[Start]
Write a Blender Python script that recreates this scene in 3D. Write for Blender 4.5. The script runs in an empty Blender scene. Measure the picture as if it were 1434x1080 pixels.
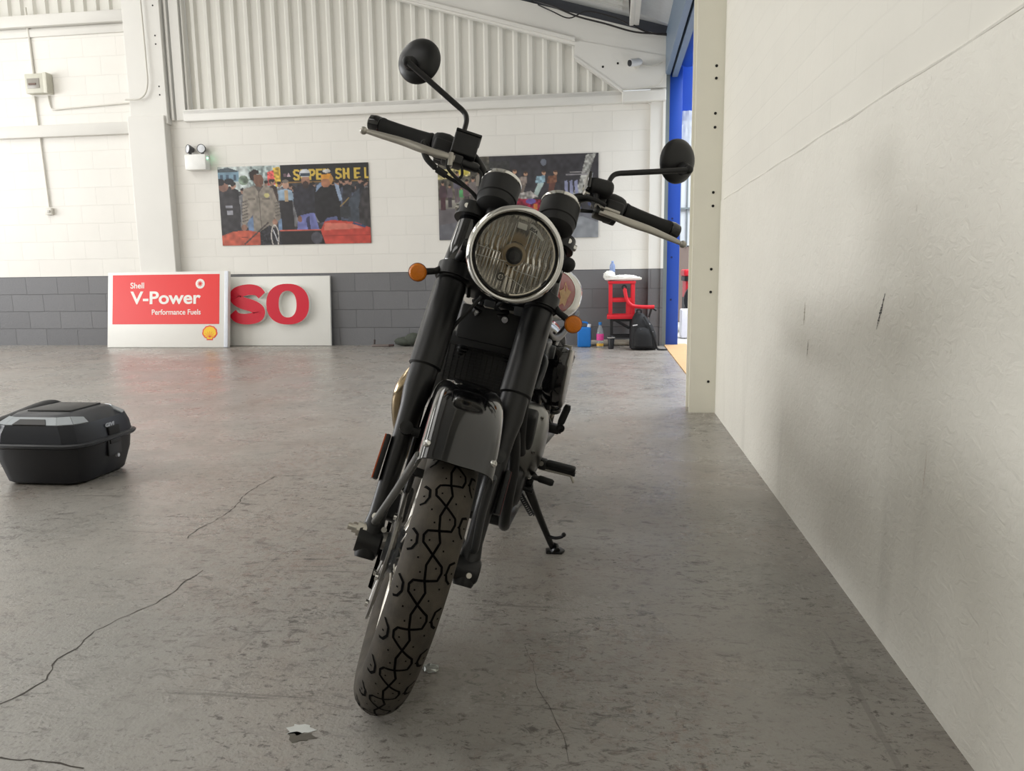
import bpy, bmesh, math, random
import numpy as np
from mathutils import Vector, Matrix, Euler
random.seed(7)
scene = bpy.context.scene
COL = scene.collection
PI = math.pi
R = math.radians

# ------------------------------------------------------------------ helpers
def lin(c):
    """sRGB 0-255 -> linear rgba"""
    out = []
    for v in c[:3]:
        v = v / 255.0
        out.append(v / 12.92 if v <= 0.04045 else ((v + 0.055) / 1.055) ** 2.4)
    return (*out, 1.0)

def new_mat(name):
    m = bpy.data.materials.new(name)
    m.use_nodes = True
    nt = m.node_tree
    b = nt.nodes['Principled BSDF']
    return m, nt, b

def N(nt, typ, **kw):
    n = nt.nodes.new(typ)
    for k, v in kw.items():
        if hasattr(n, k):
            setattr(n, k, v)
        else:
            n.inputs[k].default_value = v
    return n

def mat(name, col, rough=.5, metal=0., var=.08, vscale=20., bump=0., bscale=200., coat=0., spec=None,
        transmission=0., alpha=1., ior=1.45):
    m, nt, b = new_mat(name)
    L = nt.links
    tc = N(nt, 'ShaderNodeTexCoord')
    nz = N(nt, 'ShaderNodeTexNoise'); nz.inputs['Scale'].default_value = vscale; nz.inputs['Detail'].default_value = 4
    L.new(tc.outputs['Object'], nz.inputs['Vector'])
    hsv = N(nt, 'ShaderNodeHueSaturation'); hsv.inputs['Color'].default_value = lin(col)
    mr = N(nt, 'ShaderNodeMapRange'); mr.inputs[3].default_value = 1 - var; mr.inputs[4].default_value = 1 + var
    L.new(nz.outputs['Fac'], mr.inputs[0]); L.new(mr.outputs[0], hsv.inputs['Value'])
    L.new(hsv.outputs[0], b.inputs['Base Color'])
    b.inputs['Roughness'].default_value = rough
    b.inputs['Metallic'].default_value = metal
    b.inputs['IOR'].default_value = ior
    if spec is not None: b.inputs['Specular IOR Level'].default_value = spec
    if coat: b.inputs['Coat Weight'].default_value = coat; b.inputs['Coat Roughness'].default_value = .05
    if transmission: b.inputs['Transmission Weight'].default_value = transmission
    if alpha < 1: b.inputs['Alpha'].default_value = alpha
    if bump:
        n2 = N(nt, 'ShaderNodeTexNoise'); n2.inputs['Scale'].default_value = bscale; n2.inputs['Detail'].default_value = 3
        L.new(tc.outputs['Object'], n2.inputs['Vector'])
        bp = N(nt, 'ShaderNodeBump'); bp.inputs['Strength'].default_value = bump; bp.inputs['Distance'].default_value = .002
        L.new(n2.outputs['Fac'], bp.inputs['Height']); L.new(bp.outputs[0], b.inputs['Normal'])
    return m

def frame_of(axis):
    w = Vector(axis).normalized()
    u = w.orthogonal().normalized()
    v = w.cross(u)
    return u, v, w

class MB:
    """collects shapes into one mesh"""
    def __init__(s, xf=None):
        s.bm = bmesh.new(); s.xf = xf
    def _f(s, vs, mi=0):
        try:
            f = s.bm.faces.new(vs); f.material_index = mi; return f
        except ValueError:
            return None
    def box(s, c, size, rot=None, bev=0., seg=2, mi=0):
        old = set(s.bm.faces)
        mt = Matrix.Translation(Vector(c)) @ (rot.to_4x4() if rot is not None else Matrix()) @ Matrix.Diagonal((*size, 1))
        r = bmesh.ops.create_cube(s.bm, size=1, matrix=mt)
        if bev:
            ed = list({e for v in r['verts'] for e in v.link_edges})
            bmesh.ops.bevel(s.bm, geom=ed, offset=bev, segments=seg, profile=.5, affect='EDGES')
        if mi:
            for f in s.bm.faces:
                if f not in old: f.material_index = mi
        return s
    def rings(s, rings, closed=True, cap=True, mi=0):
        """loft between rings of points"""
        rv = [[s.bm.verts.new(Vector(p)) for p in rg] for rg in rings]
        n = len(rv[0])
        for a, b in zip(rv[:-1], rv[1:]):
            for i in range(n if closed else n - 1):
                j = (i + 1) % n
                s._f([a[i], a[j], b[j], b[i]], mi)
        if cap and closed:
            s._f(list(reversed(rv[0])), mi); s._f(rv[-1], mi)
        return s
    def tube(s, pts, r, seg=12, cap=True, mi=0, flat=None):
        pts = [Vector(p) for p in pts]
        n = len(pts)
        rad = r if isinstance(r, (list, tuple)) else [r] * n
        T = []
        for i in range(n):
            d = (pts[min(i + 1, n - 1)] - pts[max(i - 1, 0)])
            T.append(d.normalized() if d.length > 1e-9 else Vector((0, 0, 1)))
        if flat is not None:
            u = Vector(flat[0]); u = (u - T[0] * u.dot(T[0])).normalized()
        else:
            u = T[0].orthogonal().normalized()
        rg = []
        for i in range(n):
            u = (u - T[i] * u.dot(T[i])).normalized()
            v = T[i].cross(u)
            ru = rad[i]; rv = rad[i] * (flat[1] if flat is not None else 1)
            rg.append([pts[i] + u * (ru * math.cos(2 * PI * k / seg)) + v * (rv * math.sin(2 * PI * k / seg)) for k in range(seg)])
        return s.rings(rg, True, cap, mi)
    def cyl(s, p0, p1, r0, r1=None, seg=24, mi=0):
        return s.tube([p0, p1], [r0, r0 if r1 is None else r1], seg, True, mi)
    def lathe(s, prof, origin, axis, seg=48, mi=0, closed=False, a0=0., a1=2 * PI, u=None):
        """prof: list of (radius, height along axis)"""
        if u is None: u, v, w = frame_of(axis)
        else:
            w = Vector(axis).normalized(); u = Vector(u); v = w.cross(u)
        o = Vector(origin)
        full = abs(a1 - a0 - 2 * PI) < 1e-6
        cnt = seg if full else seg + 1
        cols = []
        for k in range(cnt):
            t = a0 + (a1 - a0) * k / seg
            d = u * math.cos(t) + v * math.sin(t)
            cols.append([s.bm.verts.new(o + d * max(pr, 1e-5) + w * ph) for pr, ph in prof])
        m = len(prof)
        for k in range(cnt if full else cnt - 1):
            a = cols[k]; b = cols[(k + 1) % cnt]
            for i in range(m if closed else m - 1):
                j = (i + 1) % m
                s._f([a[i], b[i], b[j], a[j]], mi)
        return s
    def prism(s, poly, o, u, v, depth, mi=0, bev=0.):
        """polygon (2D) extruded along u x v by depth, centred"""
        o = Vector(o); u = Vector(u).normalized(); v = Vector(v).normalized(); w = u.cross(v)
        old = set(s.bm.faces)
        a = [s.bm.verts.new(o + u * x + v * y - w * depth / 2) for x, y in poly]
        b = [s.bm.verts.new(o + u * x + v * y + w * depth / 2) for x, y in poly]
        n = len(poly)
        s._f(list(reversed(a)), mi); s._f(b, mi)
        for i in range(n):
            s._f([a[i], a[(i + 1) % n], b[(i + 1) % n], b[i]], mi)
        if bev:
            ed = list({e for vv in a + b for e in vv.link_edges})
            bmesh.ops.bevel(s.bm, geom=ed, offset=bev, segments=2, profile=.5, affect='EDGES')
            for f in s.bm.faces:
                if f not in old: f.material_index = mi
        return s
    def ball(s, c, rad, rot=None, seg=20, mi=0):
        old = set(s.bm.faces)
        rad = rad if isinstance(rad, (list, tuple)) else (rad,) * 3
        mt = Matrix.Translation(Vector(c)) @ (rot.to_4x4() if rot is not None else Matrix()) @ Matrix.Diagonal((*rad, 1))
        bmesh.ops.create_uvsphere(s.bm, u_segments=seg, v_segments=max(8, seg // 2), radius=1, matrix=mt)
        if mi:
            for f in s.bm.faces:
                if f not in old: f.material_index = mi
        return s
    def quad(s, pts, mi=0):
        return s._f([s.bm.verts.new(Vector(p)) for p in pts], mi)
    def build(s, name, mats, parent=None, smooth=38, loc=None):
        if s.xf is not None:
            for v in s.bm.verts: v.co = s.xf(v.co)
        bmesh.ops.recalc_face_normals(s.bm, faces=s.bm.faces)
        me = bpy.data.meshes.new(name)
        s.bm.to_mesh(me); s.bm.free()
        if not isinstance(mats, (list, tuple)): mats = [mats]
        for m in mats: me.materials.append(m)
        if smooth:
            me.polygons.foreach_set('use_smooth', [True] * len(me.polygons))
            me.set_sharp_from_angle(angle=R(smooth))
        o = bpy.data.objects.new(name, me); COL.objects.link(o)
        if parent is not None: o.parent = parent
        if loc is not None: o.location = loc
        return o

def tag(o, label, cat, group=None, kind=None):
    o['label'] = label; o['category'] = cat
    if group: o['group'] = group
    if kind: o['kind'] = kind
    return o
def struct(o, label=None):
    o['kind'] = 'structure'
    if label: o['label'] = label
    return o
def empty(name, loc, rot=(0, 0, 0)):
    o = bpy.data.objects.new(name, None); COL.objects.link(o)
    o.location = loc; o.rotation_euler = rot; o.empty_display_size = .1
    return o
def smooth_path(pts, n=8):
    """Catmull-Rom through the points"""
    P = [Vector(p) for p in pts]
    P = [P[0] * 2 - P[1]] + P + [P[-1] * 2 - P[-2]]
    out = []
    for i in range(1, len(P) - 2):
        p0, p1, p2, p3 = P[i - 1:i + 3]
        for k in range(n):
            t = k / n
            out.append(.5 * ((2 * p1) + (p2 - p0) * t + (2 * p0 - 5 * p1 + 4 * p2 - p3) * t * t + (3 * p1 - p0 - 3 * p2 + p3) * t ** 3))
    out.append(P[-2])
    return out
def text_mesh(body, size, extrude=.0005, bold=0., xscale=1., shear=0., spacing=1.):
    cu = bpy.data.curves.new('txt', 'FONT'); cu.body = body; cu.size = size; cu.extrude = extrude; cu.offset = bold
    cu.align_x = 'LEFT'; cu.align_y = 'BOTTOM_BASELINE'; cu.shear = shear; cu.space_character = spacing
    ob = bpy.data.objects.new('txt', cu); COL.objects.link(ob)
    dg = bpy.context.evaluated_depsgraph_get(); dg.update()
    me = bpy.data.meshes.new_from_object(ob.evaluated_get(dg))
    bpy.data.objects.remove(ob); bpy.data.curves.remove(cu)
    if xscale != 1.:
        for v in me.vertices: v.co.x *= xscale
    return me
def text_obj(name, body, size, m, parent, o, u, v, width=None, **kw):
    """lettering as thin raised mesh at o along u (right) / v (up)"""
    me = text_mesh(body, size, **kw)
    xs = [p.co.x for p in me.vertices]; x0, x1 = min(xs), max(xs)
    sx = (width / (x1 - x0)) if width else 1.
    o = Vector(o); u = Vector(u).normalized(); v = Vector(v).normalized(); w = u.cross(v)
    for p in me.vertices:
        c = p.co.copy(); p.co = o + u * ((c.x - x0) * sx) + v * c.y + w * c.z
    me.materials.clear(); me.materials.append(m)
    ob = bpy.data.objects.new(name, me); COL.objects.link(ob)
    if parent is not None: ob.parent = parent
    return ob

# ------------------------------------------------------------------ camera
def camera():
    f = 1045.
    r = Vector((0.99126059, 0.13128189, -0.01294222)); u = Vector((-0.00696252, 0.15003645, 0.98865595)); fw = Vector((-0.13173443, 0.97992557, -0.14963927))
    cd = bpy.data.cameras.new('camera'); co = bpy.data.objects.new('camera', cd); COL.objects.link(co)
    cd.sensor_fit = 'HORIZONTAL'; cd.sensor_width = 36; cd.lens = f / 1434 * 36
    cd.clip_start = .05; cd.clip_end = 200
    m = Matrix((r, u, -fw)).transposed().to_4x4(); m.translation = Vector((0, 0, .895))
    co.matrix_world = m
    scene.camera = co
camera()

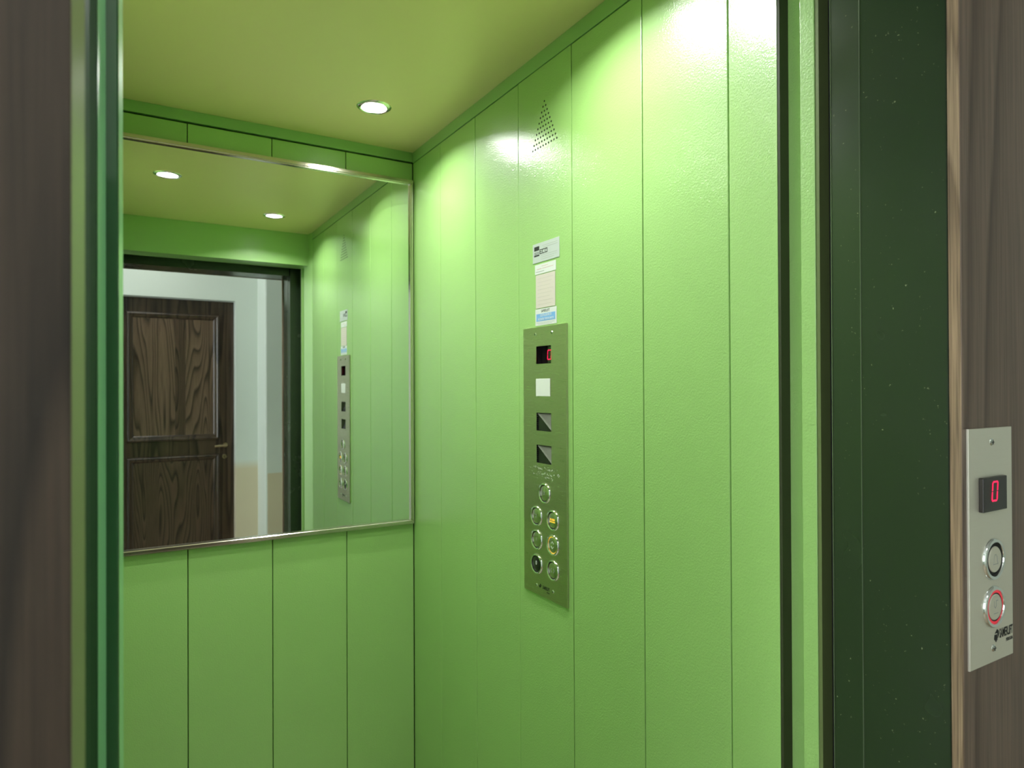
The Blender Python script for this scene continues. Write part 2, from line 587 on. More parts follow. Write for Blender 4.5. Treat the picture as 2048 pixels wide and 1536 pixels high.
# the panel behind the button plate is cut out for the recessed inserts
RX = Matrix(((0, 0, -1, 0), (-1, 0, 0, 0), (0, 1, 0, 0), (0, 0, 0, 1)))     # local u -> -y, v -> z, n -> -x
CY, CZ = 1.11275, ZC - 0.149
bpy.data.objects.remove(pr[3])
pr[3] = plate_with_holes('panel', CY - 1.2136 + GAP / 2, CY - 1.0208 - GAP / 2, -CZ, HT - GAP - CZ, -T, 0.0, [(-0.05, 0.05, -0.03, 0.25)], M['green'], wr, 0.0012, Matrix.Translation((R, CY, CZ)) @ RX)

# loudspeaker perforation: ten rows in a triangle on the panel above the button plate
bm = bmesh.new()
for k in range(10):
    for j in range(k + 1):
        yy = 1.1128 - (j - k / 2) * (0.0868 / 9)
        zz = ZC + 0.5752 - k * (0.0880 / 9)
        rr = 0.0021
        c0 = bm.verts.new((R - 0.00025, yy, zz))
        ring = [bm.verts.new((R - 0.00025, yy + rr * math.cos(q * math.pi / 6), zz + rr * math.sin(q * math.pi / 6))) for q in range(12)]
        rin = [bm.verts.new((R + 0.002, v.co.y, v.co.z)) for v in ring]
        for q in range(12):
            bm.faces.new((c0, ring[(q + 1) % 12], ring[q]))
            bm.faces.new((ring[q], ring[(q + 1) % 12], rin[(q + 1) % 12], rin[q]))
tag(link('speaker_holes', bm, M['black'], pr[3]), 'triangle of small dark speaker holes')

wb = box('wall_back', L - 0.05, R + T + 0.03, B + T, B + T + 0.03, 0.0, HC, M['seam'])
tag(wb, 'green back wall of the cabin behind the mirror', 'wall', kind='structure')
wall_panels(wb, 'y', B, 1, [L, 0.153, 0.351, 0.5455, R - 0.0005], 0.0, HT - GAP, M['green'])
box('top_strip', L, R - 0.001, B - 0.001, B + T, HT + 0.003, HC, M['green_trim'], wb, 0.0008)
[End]
Required work: Set down again, exactly, the lines of the material above from its first line to the one with "R = math.radians", inclusive. Leave the pictures out.

Task response:
Write a Blender Python script that recreates this scene in 3D. Write for Blender 4.5. The script runs in an empty Blender scene. Measure the picture as if it were 1434x1080 pixels.
import bpy, bmesh, math, random
import numpy as np
from mathutils import Vector, Matrix, Euler
random.seed(7)
scene = bpy.context.scene
COL = scene.collection
PI = math.pi
R = math.radians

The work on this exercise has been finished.